▸ **EXERCISE**
Reproduce the entries exactly.

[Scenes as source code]
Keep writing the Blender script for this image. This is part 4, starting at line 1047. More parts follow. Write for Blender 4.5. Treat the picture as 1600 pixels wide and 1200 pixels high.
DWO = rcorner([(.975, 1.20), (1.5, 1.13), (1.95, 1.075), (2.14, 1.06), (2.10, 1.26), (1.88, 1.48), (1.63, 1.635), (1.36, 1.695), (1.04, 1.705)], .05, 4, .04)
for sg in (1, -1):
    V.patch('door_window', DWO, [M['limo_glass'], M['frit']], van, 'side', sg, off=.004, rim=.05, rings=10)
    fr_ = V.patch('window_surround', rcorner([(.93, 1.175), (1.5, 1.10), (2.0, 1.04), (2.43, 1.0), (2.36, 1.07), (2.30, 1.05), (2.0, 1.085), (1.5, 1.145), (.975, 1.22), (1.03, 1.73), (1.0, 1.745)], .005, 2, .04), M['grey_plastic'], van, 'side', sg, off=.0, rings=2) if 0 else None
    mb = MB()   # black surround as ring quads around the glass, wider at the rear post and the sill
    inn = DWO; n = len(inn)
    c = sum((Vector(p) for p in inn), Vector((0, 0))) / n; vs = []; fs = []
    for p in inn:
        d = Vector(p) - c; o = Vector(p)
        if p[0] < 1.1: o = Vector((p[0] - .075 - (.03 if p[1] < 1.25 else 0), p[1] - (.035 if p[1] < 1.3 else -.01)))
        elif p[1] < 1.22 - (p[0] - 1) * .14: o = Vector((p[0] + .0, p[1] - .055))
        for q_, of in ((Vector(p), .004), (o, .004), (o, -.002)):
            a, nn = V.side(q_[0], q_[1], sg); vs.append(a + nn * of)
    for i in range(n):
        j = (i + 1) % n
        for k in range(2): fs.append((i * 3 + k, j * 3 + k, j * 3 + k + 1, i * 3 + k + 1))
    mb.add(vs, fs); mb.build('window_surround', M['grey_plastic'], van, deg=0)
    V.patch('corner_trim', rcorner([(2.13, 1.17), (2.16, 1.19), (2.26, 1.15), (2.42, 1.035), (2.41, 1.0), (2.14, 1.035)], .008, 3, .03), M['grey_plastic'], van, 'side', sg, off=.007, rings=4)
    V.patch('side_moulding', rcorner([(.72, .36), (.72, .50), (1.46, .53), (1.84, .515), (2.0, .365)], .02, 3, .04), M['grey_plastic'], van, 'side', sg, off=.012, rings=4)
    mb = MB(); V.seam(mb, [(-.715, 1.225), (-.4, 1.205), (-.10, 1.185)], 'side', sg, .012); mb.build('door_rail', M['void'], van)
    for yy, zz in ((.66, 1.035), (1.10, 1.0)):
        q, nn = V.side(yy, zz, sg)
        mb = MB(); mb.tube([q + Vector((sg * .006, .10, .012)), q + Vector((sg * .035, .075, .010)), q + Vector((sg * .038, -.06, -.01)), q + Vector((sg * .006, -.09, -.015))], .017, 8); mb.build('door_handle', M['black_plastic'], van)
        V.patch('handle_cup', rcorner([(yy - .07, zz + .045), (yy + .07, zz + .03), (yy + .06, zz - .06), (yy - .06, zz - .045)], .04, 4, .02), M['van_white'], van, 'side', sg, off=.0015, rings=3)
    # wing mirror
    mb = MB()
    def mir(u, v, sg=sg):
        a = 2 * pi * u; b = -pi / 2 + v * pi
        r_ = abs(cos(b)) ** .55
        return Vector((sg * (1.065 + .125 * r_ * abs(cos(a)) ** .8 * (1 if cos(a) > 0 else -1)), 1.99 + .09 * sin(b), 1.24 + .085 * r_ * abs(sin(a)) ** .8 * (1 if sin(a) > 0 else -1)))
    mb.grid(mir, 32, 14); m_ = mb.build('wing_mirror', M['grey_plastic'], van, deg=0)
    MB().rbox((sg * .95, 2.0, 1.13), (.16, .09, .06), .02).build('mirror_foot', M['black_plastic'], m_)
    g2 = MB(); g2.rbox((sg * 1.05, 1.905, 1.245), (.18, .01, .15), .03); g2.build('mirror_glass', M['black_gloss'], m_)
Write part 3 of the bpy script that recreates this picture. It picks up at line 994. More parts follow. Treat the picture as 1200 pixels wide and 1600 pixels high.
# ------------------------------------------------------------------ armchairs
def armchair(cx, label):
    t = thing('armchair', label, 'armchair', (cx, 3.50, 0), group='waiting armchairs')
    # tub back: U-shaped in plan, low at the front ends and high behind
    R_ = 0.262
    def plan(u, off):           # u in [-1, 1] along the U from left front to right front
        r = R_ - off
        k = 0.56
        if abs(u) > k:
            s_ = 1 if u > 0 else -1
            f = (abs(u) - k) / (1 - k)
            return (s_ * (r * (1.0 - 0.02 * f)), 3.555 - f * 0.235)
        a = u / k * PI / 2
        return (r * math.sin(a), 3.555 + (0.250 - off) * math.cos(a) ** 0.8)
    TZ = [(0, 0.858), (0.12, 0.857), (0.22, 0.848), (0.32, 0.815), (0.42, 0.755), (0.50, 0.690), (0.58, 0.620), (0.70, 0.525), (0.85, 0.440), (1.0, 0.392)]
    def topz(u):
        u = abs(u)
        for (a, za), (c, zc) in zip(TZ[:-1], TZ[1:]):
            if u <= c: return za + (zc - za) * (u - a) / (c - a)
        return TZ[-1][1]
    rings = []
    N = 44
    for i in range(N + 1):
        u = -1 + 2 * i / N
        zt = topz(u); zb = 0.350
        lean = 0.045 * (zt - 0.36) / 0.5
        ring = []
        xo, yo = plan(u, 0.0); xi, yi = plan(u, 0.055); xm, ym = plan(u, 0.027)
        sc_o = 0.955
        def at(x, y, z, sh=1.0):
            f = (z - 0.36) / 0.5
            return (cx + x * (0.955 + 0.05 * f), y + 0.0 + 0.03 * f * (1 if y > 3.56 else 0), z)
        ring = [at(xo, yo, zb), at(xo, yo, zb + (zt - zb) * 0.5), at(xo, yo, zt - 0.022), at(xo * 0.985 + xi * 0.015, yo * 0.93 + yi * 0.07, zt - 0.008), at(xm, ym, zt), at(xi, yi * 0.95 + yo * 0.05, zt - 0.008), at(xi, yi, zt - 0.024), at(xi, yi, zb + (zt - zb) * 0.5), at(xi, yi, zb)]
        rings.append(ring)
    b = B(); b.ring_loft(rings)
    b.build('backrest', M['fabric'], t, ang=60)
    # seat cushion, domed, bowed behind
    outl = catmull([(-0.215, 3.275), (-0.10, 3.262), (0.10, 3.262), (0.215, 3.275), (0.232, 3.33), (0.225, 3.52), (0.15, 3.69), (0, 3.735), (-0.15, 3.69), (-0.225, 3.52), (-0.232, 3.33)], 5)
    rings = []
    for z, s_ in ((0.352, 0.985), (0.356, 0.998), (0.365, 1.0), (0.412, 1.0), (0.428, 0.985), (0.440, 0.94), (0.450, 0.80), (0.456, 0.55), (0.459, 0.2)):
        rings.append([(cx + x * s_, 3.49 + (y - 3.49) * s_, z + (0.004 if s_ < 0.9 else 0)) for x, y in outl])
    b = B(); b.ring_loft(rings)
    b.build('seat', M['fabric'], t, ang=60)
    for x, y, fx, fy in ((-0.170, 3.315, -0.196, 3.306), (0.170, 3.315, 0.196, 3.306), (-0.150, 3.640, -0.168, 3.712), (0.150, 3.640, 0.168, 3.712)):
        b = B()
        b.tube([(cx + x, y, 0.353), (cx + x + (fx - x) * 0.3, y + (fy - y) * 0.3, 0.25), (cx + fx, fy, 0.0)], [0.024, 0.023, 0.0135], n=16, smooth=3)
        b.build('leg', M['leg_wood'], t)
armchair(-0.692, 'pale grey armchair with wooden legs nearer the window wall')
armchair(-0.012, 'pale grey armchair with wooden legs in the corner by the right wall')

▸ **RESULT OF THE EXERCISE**
Keep writing the Blender script for this image. This is part 4, starting at line 1047. More parts follow. Write for Blender 4.5. Treat the picture as 1600 pixels wide and 1200 pixels high.
DWO = rcorner([(.975, 1.20), (1.5, 1.13), (1.95, 1.075), (2.14, 1.06), (2.10, 1.26), (1.88, 1.48), (1.63, 1.635), (1.36, 1.695), (1.04, 1.705)], .05, 4, .04)
for sg in (1, -1):
    V.patch('door_window', DWO, [M['limo_glass'], M['frit']], van, 'side', sg, off=.004, rim=.05, rings=10)
    fr_ = V.patch('window_surround', rcorner([(.93, 1.175), (1.5, 1.10), (2.0, 1.04), (2.43, 1.0), (2.36, 1.07), (2.30, 1.05), (2.0, 1.085), (1.5, 1.145), (.975, 1.22), (1.03, 1.73), (1.0, 1.745)], .005, 2, .04), M['grey_plastic'], van, 'side', sg, off=.0, rings=2) if 0 else None
    mb = MB()   # black surround as ring quads around the glass, wider at the rear post and the sill
    inn = DWO; n = len(inn)
    c = sum((Vector(p) for p in inn), Vector((0, 0))) / n; vs = []; fs = []
    for p in inn:
        d = Vector(p) - c; o = Vector(p)
        if p[0] < 1.1: o = Vector((p[0] - .075 - (.03 if p[1] < 1.25 else 0), p[1] - (.035 if p[1] < 1.3 else -.01)))
        elif p[1] < 1.22 - (p[0] - 1) * .14: o = Vector((p[0] + .0, p[1] - .055))
        for q_, of in ((Vector(p), .004), (o, .004), (o, -.002)):
            a, nn = V.side(q_[0], q_[1], sg); vs.append(a + nn * of)
    for i in range(n):
        j = (i + 1) % n
        for k in range(2): fs.append((i * 3 + k, j * 3 + k, j * 3 + k + 1, i * 3 + k + 1))
    mb.add(vs, fs); mb.build('window_surround', M['grey_plastic'], van, deg=0)
    V.patch('corner_trim', rcorner([(2.13, 1.17), (2.16, 1.19), (2.26, 1.15), (2.42, 1.035), (2.41, 1.0), (2.14, 1.035)], .008, 3, .03), M['grey_plastic'], van, 'side', sg, off=.007, rings=4)
    V.patch('side_moulding', rcorner([(.72, .36), (.72, .50), (1.46, .53), (1.84, .515), (2.0, .365)], .02, 3, .04), M['grey_plastic'], van, 'side', sg, off=.012, rings=4)
    mb = MB(); V.seam(mb, [(-.715, 1.225), (-.4, 1.205), (-.10, 1.185)], 'side', sg, .012); mb.build('door_rail', M['void'], van)
    for yy, zz in ((.66, 1.035), (1.10, 1.0)):
        q, nn = V.side(yy, zz, sg)
        mb = MB(); mb.tube([q + Vector((sg * .006, .10, .012)), q + Vector((sg * .035, .075, .010)), q + Vector((sg * .038, -.06, -.01)), q + Vector((sg * .006, -.09, -.015))], .017, 8); mb.build('door_handle', M['black_plastic'], van)
        V.patch('handle_cup', rcorner([(yy - .07, zz + .045), (yy + .07, zz + .03), (yy + .06, zz - .06), (yy - .06, zz - .045)], .04, 4, .02), M['van_white'], van, 'side', sg, off=.0015, rings=3)
    # wing mirror
    mb = MB()
    def mir(u, v, sg=sg):
        a = 2 * pi * u; b = -pi / 2 + v * pi
        r_ = abs(cos(b)) ** .55
        return Vector((sg * (1.065 + .125 * r_ * abs(cos(a)) ** .8 * (1 if cos(a) > 0 else -1)), 1.99 + .09 * sin(b), 1.24 + .085 * r_ * abs(sin(a)) ** .8 * (1 if sin(a) > 0 else -1)))
    mb.grid(mir, 32, 14); m_ = mb.build('wing_mirror', M['grey_plastic'], van, deg=0)
    MB().rbox((sg * .95, 2.0, 1.13), (.16, .09, .06), .02).build('mirror_foot', M['black_plastic'], m_)
    g2 = MB(); g2.rbox((sg * 1.05, 1.905, 1.245), (.18, .01, .15), .03); g2.build('mirror_glass', M['black_gloss'], m_)
Write part 3 of the bpy script that recreates this picture. It picks up at line 994. More parts follow. Treat the picture as 1200 pixels wide and 1600 pixels high.
# ------------------------------------------------------------------ armchairs
def armchair(cx, label):
    t = thing('armchair', label, 'armchair', (cx, 3.50, 0), group='waiting armchairs')
    # tub back: U-shaped in plan, low at the front ends and high behind
    R_ = 0.262
    def plan(u, off):           # u in [-1, 1] along the U from left front to right front
        r = R_ - off
        k = 0.56
        if abs(u) > k:
            s_ = 1 if u > 0 else -1
            f = (abs(u) - k) / (1 - k)
            return (s_ * (r * (1.0 - 0.02 * f)), 3.555 - f * 0.235)
        a = u / k * PI / 2
        return (r * math.sin(a), 3.555 + (0.250 - off) * math.cos(a) ** 0.8)
    TZ = [(0, 0.858), (0.12, 0.857), (0.22, 0.848), (0.32, 0.815), (0.42, 0.755), (0.50, 0.690), (0.58, 0.620), (0.70, 0.525), (0.85, 0.440), (1.0, 0.392)]
    def topz(u):
        u = abs(u)
        for (a, za), (c, zc) in zip(TZ[:-1], TZ[1:]):
            if u <= c: return za + (zc - za) * (u - a) / (c - a)
        return TZ[-1][1]
    rings = []
    N = 44
    for i in range(N + 1):
        u = -1 + 2 * i / N
        zt = topz(u); zb = 0.350
        lean = 0.045 * (zt - 0.36) / 0.5
        ring = []
        xo, yo = plan(u, 0.0); xi, yi = plan(u, 0.055); xm, ym = plan(u, 0.027)
        sc_o = 0.955
        def at(x, y, z, sh=1.0):
            f = (z - 0.36) / 0.5
            return (cx + x * (0.955 + 0.05 * f), y + 0.0 + 0.03 * f * (1 if y > 3.56 else 0), z)
        ring = [at(xo, yo, zb), at(xo, yo, zb + (zt - zb) * 0.5), at(xo, yo, zt - 0.022), at(xo * 0.985 + xi * 0.015, yo * 0.93 + yi * 0.07, zt - 0.008), at(xm, ym, zt), at(xi, yi * 0.95 + yo * 0.05, zt - 0.008), at(xi, yi, zt - 0.024), at(xi, yi, zb + (zt - zb) * 0.5), at(xi, yi, zb)]
        rings.append(ring)
    b = B(); b.ring_loft(rings)
    b.build('backrest', M['fabric'], t, ang=60)
    # seat cushion, domed, bowed behind
    outl = catmull([(-0.215, 3.275), (-0.10, 3.262), (0.10, 3.262), (0.215, 3.275), (0.232, 3.33), (0.225, 3.52), (0.15, 3.69), (0, 3.735), (-0.15, 3.69), (-0.225, 3.52), (-0.232, 3.33)], 5)
    rings = []
    for z, s_ in ((0.352, 0.985), (0.356, 0.998), (0.365, 1.0), (0.412, 1.0), (0.428, 0.985), (0.440, 0.94), (0.450, 0.80), (0.456, 0.55), (0.459, 0.2)):
        rings.append([(cx + x * s_, 3.49 + (y - 3.49) * s_, z + (0.004 if s_ < 0.9 else 0)) for x, y in outl])
    b = B(); b.ring_loft(rings)
    b.build('seat', M['fabric'], t, ang=60)
    for x, y, fx, fy in ((-0.170, 3.315, -0.196, 3.306), (0.170, 3.315, 0.196, 3.306), (-0.150, 3.640, -0.168, 3.712), (0.150, 3.640, 0.168, 3.712)):
        b = B()
        b.tube([(cx + x, y, 0.353), (cx + x + (fx - x) * 0.3, y + (fy - y) * 0.3, 0.25), (cx + fx, fy, 0.0)], [0.024, 0.023, 0.0135], n=16, smooth=3)
        b.build('leg', M['leg_wood'], t)
armchair(-0.692, 'pale grey armchair with wooden legs nearer the window wall')
armchair(-0.012, 'pale grey armchair with wooden legs in the corner by the right wall')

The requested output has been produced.